To recognize $W$, a TM can run $M$ on all strings in $W$ (recall again that $W$ is finite) and accepts if $M$ accepts all these strings. This TM recognizes $L_W$.

$W$ is an infinite set

$L_W$ is unrecognizable.

Suppose $L_W$ is recognizable by $M_{L_W}$, we can build a recognizer $M_R$ using $M_{L_W}$ to recognize $\overline{A_{\mathrm{TM}}}=\{\langle\langle M\rangle,w\rangle\mid M\text{ does not accept }w\}$, which is unrecognizable. $M_R$ works as follows.

On input $\langle \langle M\rangle, w\rangle$:

1. Construct a TM $M'$ working on input $w'$ as follows:

   1. Run $M$ on $w$ with at most $|w'|$ steps.

   2. If $M$ accepts, reject. Otherwise accept.

2. Run $M_{L_W}$ on $\langle M'\rangle$.

3. If $M_{L_W}$ accepts, accept. If $M_{L_W}$ rejects, reject.

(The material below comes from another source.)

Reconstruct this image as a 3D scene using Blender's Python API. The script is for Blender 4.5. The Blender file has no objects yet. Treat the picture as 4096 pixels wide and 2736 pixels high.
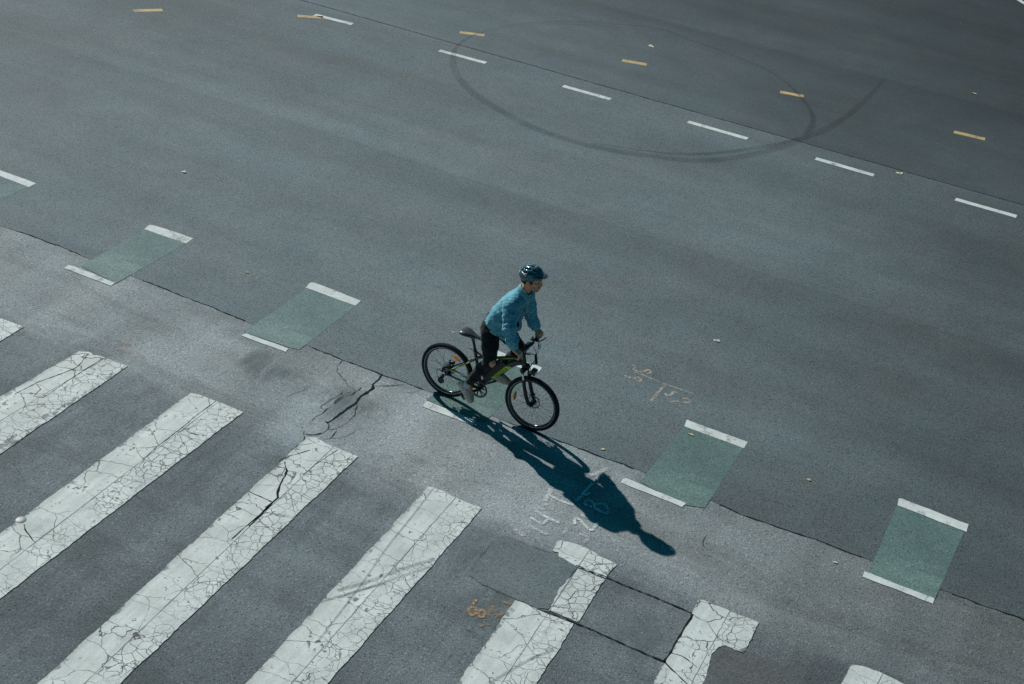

We can see if $M$ accepts $w$, say with $n$ steps, then $M'$ accepts $w'$ if and only if $|w'|<n$, which means $L(M')$ cannot be a superset of $L_W$ (recall that $L_W$ is infinite). Otherwise $M$ accepts every string, which means $L(M')$ is certainly a superset of $L_W$. Therefore $M_{L_W}$ accepts $\langle M'\rangle$ if and only if $M$ does not accept $w$, so $M_R$ is indeed a recognizer of $\overline{A_{\mathrm{TM}}}$. Hence $L_W$ is unrecognizable by contradiction.